Le novità introdotte dalla Riforma Cartabia in materia di negoziazione assistita nelle controversie di lavoro non possono che valutarsi positivamente, soprattutto perché viene riconosciuto agli avvocati e ai consulenti del lavoro un ruolo che hanno sempre svolto, ossia quello di preparati negoziatori, perfettamente in grado di garantire quella tutela del lavoratore che assicuri la piena consapevolezza e conoscenza dei diritti di cui lo stesso – che è parte debole del rapporto contrattuale - disporrà mediante la sottoscrizione dell’accordo.
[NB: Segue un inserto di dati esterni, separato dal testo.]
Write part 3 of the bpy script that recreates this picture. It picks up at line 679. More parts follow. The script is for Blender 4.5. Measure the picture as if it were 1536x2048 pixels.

A parere di chi scrive questo nuovo strumento deflattivo del contenzioso non eroderà più di tanto il ricorso alle altre procedure stragiudiziali di risoluzione delle controversie, questo perché – a differenza degli altri strumenti – la negoziazione è un procedimento che ha un suo iter ben strutturato, una durata considerevole (di almeno un mese) e spesso simili accordi che definiscono ogni aspetto del rapporto di lavoro dal quale è sorto il contenzioso necessitano di essere sottoscritti rapidamente, per “fermare” le determinazioni. Il tempo ci dirà che riuscita avrà questo ulteriore, possibile filtro al contenzioso e che posto prenderà rispetto alle altre possibili “sedi” di conciliazione.